As we all set intentions and goals for ourselves in 2025, I’d love to share a story with you.
I’ve moved almost every year around August for the past 12 years. Which means that usually when I’ve planted a garden, I’ve often had to move before many of my plants were ready to harvest. I once left a garden with hundreds of tomatoes, all green, hoping someone else would enjoy them. Sometimes I’d grow in containers that could move with me, but was not always moving to a place with the same light conditions.
But this year I stayed put. And around September I realized that I had wayyy too many tomatoes and cucumbers. And I didn’t know what to do with them!
I stacked my garden, growing a lot in a very small space. Never even crossed my mind how I would have to figure out a plan to use all of these veggies. (Or that maybe 8 tomato plants for 2 people was a few too many.) Then I got so busy that I didn’t prioritize the time to cook and preserve what I’d grown to enjoy the fruits of my labor and enable them to last me longer. I realized:
We ask for abundance, but aren’t used to holding it.

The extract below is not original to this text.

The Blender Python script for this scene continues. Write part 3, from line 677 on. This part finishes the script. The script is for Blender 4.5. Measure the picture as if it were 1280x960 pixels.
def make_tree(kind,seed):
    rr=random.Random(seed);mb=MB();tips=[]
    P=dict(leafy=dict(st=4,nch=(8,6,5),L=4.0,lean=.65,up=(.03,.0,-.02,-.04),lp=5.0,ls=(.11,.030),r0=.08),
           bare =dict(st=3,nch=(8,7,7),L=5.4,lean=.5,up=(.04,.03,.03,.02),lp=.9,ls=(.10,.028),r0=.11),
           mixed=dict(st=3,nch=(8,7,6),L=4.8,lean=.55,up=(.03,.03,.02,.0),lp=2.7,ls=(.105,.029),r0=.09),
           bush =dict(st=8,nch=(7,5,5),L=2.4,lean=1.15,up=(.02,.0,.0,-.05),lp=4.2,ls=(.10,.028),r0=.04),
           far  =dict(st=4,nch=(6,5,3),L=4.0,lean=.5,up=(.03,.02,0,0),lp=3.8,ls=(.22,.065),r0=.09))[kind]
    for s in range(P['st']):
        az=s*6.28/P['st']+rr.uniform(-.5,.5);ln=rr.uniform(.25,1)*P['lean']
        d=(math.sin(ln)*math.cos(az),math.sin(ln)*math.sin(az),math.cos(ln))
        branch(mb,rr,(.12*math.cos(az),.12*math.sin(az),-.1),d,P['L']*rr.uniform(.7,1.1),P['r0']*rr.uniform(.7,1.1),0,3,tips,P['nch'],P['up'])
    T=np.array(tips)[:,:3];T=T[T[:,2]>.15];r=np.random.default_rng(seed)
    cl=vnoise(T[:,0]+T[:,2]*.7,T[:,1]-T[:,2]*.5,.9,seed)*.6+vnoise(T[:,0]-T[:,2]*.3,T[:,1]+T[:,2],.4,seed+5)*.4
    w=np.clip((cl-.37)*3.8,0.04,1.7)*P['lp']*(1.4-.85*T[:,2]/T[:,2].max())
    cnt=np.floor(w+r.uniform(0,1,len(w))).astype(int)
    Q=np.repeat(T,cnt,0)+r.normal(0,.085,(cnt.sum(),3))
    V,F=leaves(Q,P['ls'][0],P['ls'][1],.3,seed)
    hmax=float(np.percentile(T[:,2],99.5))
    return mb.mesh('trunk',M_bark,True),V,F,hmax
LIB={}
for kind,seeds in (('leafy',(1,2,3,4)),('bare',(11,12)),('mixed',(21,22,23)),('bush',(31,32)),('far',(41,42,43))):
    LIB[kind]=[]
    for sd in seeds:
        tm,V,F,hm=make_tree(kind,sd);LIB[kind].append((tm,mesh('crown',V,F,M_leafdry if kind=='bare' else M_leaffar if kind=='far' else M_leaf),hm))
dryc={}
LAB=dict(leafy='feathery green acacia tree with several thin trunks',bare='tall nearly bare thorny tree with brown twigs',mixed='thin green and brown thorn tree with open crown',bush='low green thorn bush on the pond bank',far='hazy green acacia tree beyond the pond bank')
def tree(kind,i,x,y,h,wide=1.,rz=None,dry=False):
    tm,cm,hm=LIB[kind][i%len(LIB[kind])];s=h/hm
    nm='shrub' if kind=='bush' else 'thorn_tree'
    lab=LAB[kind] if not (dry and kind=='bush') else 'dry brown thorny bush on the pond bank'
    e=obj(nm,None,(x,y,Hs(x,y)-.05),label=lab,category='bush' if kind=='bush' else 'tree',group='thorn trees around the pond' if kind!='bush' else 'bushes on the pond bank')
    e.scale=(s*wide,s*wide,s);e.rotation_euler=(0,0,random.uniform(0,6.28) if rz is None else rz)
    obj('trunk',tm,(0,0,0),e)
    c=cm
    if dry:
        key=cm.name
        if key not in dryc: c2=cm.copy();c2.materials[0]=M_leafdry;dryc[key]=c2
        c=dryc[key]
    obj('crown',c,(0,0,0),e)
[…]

There’s a learning curve because it’s different than what we’re used to. I’d become accustomed to just buying the vegetables I wanted, when I wanted, grown elsewhere and flown here, trucked from place to place until the nutrient content is practically zero because it’s taken weeks to get to my plate. But here I was with my own limited-time only grocery store, and I didn’t know what to do with all the food. I ate some, made BLTs and salads and ate cucumbers with just a pinch of pink salt, or with hummus and fresh herbs and a slice of tomato. And still 5 pounds of would-be pickles sat molding in my refrigerator because I didn’t take the time to slice and pickle the cucumbers I grew. I took my effort and gifts of the Earth, and squandered them.
Did I share some of my harvest? Yes. But how much better would it have been to use all of what I grew and can it, or pickle it, or turn it into sauce, to keep using it and keep gifting it?
When we know how to care for what we ask for, we can turn a few loaves of bread into hundreds, thousands, more.
It’s a miracle.
We ask for abundance, but aren’t used to caring for it.
We must devote ourselves to caring for our desires, or the flame can dwindle. We can coax a flame to grow using our breath, and we can snuff it out just the same. Choose wisely.
There’s a reason the phrase “This is why we/you/I/they can’t have nice things” exists. Because when we ask for more, it requires more of us. And sometimes we’re ready to meet that challenge, sometimes we’re not.
This is why it’s crucial to spend time planning for, thinking about, and imagining the scenarios we want to happen.
A manifestation program that I do has a meditation called “Do you have space” in their Love workshop. Before I started dating my partner, I did that several times. It would walk you through your life currently and ask if you have space for the love you’re calling in. For months, my answer was no. I didn’t have time, energy, or the emotional bandwidth to share with another person.
But one day that changed and I realized I felt a sense of internal space for a partner. Not even 3 weeks later we started dating. I say that to impart a lesson to you:
If you want something you haven’t had before, you must create space for it and prepare yourself to care for and hold abundance.
It’ll be easier to care for some things than others. Easier to allow them to expand, to hold them while they mutate, to bring ideas to fruition.
But that doesn’t mean you shouldn’t try new things.
Plant your garden (literally or metaphorically) with an intention, and prioritize appreciating and using that abundance to the best of your ability.
As we set our intentions for this new year, keep that in mind. Dream about what you want and call it in, manifest it, pray for it, whatever floats your boat. But spend time really imagining yourself as the person who can hold that and care for it, and plan for everything you need to do to hold onto it as well.